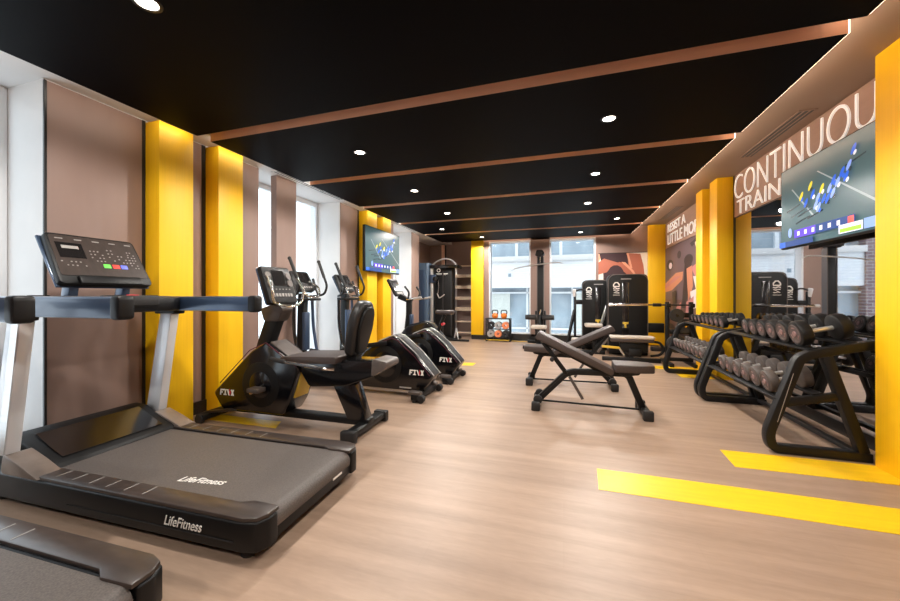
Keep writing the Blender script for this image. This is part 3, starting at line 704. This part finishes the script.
MB().box(-.10, .24, -.105, -.1, 1.735, 1.755).box(-.06, .20, -.105, -.1, 1.715, 1.722).build('logo_bar', LOGO, t)
MB().tube([(-.20, -.1, 1.97), (-.10, -.1, 2.06), (.12, -.1, 2.15), (.32, -.1, 2.12), (.46, -.1, 1.99)], .022, 10, .1).build('pull_up_bar', SILV, t)
g = MB().box(-.25, -.05, -.27, -.17, 1.50, 1.72, bev=.03).build('pulley_trolley', STEEL, t)
MB().cyl((-.05, -.29, 1.60), (-.05, -.23, 1.60), .07, n=24, bev=.008).build('pulley_wheel', GLOSS, g)
MB().tube([(.02, -.26, 1.58), (.05, -.28, 1.42), (.02, -.27, 1.22)], .009, 8, .05).build('cable', CHROME, t)
MB().tube([(.0, -.27, 1.22), (.06, -.28, 1.10), (.16, -.28, 1.16), (.20, -.27, 1.20)], .014, 8, .03).build('cable_handle', SILV, t)
for x in (.10, .34): MB().box(x-.02, x+.02, -.118, -.10, .10, 1.8).build('guide_rod', RUB, t)
MB().box(-.60, .50, -.30, .30, 0, .08, bev=.012).build('base', BLACK, t)
MB().box(.44, .86, -.32, -.24, .0, .05, bev=.01).build('base_foot', FRAME, t)
MB().bar((.46, -.28, .03), (.50, -.2, .32), .03, .03).bar((.58, -.28, .03), (.50, -.2, .32), .03, .03).build('brace', SILV, t)

# ---------------- wall bars
t = thing('wall_bars', 'wooden stall bars with grey uprights in the alcove beside the yellow back column', 'wall bars', (-2.80, 10.1, 0))
for x in (-.34, -.20, .40): MB().box(x-.022, x+.022, -.05, .04, 0, 2.06, bev=.006).build('upright', SILV, t)
for z, h in ((2.02, .035), (1.73, .09), (1.41, .09), (1.09, .09), (.78, .10), (.42, .045), (.10, .045)):
    MB().prism(rrect(-.065, -.02, z-h/2, z+h/2, .015), 'x', -.35, .42).build('rung', WOOD, t)
    if h > .05:
        m = MB()
        m.box(-.18, .40, -.0665, -.064, z-.02, z-.014); m.box(-.18, .40, -.0665, -.064, z+.014, z+.02); m.build('rung_groove', GREY, t)

# ---------------- small rack with rollers and kettlebells
t = thing('storage_rack', 'small black two-tier rack below the left back window', 'rack', (-1.60, 9.22, 0))
for x in (-.30, .30):
    MB().bar((x, -.10, .0), (x, -.10, .57), .03, .03).bar((x, .12, .0), (x, .12, .57), .03, .03).bar((x, -.12, .015), (x, .14, .015), .03, .03).bar((x, -.12, .555), (x, .14, .555), .03, .03).build('side_frame', FRAME, t)
MB().box(-.32, .32, -.13, .14, .565, .585, bev=.004).build('top_shelf', BLACK, t)
for z in (.10, .315): MB().box(-.285, .285, -.11, .12, z-.012, z, bev=.003).build('shelf', FRAME, t)
MB().box(-.29, .29, -.125, -.112, .035, .05).build('yellow_edge', YPIN, t)
fr = None
GR = MATS['grey_plastic']
cols = {'orange': ORANGE, 'grey': mat('pale_grey_foam', (170, 166, 164), .6), 'black': RUB}
rolls = [(-.19, .10, 'grey', 'left'), (0, .10, 'orange', 'centre'), (.19, .10, 'black', 'right'), (-.19, .315, 'black', 'left'), (0, .315, 'grey', 'centre'), (.19, .315, 'orange', 'right')]
for x, z, c, w in rolls:
    o = MB().lathe([(.03, -.09), (.085, -.09), (.092, -.082), (.092, .082), (.085, .09), (.03, .09), (.03, -.09)], (0, 0, 0), (0, 1, 0), 22).build('foam_roller', cols[c])
    o.location = (-1.60+x, 9.22, z+.0925)
    tag(o, f'{c} foam roller end-on, at {w} of the small rack\'s {"lower" if z < .2 else "upper"} shelf', 'foam roller', 'rollers in the small rack')
def kettle(label):
    t = thing('kettlebell', label, 'kettlebell', (-1.69, 9.22, .586), 0, 'kettlebells on the small rack')
    MB().lathe([(0, 0), (.05, 0), (.075, .03), (.082, .07), (.065, .115), (.03, .135), (0, .137)], n=22).build('bell', ORANGE2, t)
    MB().tube([(-.062, 0, .10), (-.078, 0, .16), (-.055, 0, .205), (.055, 0, .205), (.078, 0, .16), (.062, 0, .10)], .014, 10, .04).build('handle', BLACK, t)
    return t
k = kettle('orange kettlebell with black handle, left one on top of the small rack')
dup(k, (-1.46, 9.22, .586), 0, 'orange kettlebell with black handle, right one on top of the small rack')

# ---------------- lat pulldown between the back windows
t = thing('lat_pulldown', 'black lat pulldown machine with long curved silver bar between the back windows', 'pulldown machine', (-.54, 9.0, 0))
MB().box(-.075, .065, .0, .14, .05, 2.20, bev=.012).build('mast', FRAME, t)
MB().box(-.085, -.072, -.01, .15, .1, 2.1).box(.066, .082, -.01, .15, .1, 2.1).build('mast_edge', GREY, t)
o = MB().prism(rpoly([(-.12, 2.12), (.06, 2.12), (.10, 2.18), (.06, 2.26), (-.09, 2.26)], .03), 'y', -.14, .16, bev=.012).build('pulley_head', BLACK, t)
MB().cyl((-.02, -.16, 2.16), (-.02, -.10, 2.16), .07, n=22, bev=.008).build('pulley_wheel', RUB, o)
MB().cyl((.0, -.13, 1.95), (.0, -.13, 2.12), .008, n=8).build('cable', CHROME, t)
MB().tube([(-.69, -.13, 1.79), (-.56, -.13, 1.835), (-.34, -.13, 1.875), (0, -.13, 1.915), (.30, -.13, 1.945), (.46, -.13, 1.945), (.52, -.13, 1.915)], .014, 10, .1).build('pulldown_bar', SILV, t)
MB().box(-.13, .12, .0, .2, .05, .80, bev=.02).build('weight_stack', BLACK, t)
MB().box(-.06, .05, -.95, .1, .02, .09, bev=.01).build('base_beam', FRAME, t)
MB().box(-.32, .30, -.98, -.88, .0, .07, bev=.012).box(-.32, .30, .08, .18, .0, .07, bev=.012).build('base_crossbar', FRAME, t)
MB().box(-.04, .04, -.62, -.54, .08, .42, bev=.01).build('seat_post', FRAME, t)
MB().prism(rrect(-.17, .17, -.76, -.40, .05), 'z', .42, .49, bev=.02, seg=3).build('seat', LLEATH, t)
MB().bar((0, -.34, .09), (0, -.30, .72), .06, .06).build('knee_post', FRAME, t)
for s in (-1, 1): MB().cyl((s*.06, -.32, .66), (s*.33, -.32, .66), .06, n=18, bev=.012).build('knee_roller', BLEATH, t)
MB().tube([(0, -.32, .72), (.02, -.34, .80), (.03, -.34, .84)], .016, 8).build('adjust_lever', CHROME, t)

# ---------------- weight machines
def shroud(t, x0, x1, y0, y1, z1, slot, logo_x, m=GLOSS):
    b = MB(); pl = rpoly([(x0, .06), (x1, .06), (x1, z1), (x0, z1)], .10, 6)
    b.prism(pl, 'y', y0, y1, bev=.02, seg=3)
    o = b.build('weight_shroud', BLACK, t)
    MB().strip([(x0+.004, .10), (x0+.004, z1-.10), (x0+.05, z1-.03), (x0+.12, z1-.004), (x1-.12, z1-.004), (x1-.05, z1-.03), (x1-.004, z1-.10), (x1-.004, .1)], .014, y0-.004, y0+.03, .06, bev=.003).build('edge_trim', GREY, o)
    MB().box(slot-.06, slot+.06, y0-.002, y0+.02, .35, z1-.16, bev=.004).build('stack_slot', SCREEN, o)
    MB().box(slot-.02, slot+.015, y0-.03, y0, .55, .62, bev=.006).box(slot-.05, slot+.05, y0-.015, y0, .62, .66, bev=.004).build('selector_pin', YPIN, o)
    lx, lz = logo_x+.03, z1-.16
    b = MB(); b.strip([(lx-.05, lz-.075), (lx-.05, lz-.04), (lx-.02, lz), (lx+.02, lz), (lx+.05, lz-.04), (lx+.05, lz-.075), (lx-.05, lz-.075)], .02, y0-.004, y0+.001, bev=0)
    b.strip([(lx-.055, lz-.11), (lx-.02, lz-.10), (lx+.02, lz-.12), (lx+.055, lz-.11)], .018, y0-.004, y0+.001, bev=0)
    b.strip([(lx-.05, lz-.145), (lx+.05, lz-.145), (lx-.045, lz-.20), (lx+.05, lz-.20)], .018, y0-.004, y0+.001, bev=0)
    b.box(lx-.06, lx+.06, y0-.004, y0+.001, lz-.245, lz-.238)
    b.build('upright_logo', LOGO, o)
    MB().box(slot-.08, slot+.10, y0-.004, y0, z1-.10, z1-.085).build('top_badge', KNOB, o)
    return o
t = thing('chest_press', 'black chest press machine in front of the right back window', 'weight machine', (.65, 8.35, 0))
shroud(t, -.27, .27, -.12, .28, 1.50, .04, -.17)
MB().bar((-.42, -.12, 1.24), (-.42, -.12, .10), .05, .06).bar((-.43, -.12, .86), (-.60, -.30, .06), .05, .05).build('lever_frame', FRAME, t)
MB().box(-.42, -.26, -.14, -.08, .98, 1.08, bev=.01).build('lever_bridge', FRAME, t)
MB().cyl((-.43, -.12, 1.15), (-.44, -.16, 1.30), .035, n=14, bev=.006).build('lever_cap', WSILV, t)
MB().tube([(-.42, -.14, 1.26), (-.32, -.16, 1.30), (-.20, -.18, 1.28)], .016, 8, .04).build('handle', RUB, t)
MB().prism(rrect(-.24, .10, -.60, -.26, .05), 'z', .53, .60, bev=.02, seg=3).build('seat', LLEATH, t)
MB().box(-.10, -.02, -.48, -.40, .06, .54, bev=.01).build('seat_post', FRAME, t)
MB().bar((.09, -.30, .60), (.20, -.24, .96), .04, .05).build('back_lever', SILV, t)
MB().box(-.62, .13, -.62, -.54, .0, .07, bev=.012).box(-.06, .02, -.6, .2, .02, .09, bev=.01).box(-.62, .30, .1, .18, 0, .07, bev=.012).build('base_frame', FRAME, t)
MB().prism(rrect(-.50, -.08, -.52, -.30, .04), 'z', .22, .29, bev=.02).build('foot_pad', LLEATH, t)
MB().box(-.30, -.24, -.45, -.37, .06, .22, bev=.006).build('pad_post', FRAME, t)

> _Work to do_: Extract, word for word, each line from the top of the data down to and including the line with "-.2, .32), .03, .03).build('brace', SILV, t)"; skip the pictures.

> _Solution for this exercise_:
Keep writing the Blender script for this image. This is part 3, starting at line 704. This part finishes the script.
MB().box(-.10, .24, -.105, -.1, 1.735, 1.755).box(-.06, .20, -.105, -.1, 1.715, 1.722).build('logo_bar', LOGO, t)
MB().tube([(-.20, -.1, 1.97), (-.10, -.1, 2.06), (.12, -.1, 2.15), (.32, -.1, 2.12), (.46, -.1, 1.99)], .022, 10, .1).build('pull_up_bar', SILV, t)
g = MB().box(-.25, -.05, -.27, -.17, 1.50, 1.72, bev=.03).build('pulley_trolley', STEEL, t)
MB().cyl((-.05, -.29, 1.60), (-.05, -.23, 1.60), .07, n=24, bev=.008).build('pulley_wheel', GLOSS, g)
MB().tube([(.02, -.26, 1.58), (.05, -.28, 1.42), (.02, -.27, 1.22)], .009, 8, .05).build('cable', CHROME, t)
MB().tube([(.0, -.27, 1.22), (.06, -.28, 1.10), (.16, -.28, 1.16), (.20, -.27, 1.20)], .014, 8, .03).build('cable_handle', SILV, t)
for x in (.10, .34): MB().box(x-.02, x+.02, -.118, -.10, .10, 1.8).build('guide_rod', RUB, t)
MB().box(-.60, .50, -.30, .30, 0, .08, bev=.012).build('base', BLACK, t)
MB().box(.44, .86, -.32, -.24, .0, .05, bev=.01).build('base_foot', FRAME, t)
MB().bar((.46, -.28, .03), (.50, -.2, .32), .03, .03).bar((.58, -.28, .03), (.50, -.2, .32), .03, .03).build('brace', SILV, t)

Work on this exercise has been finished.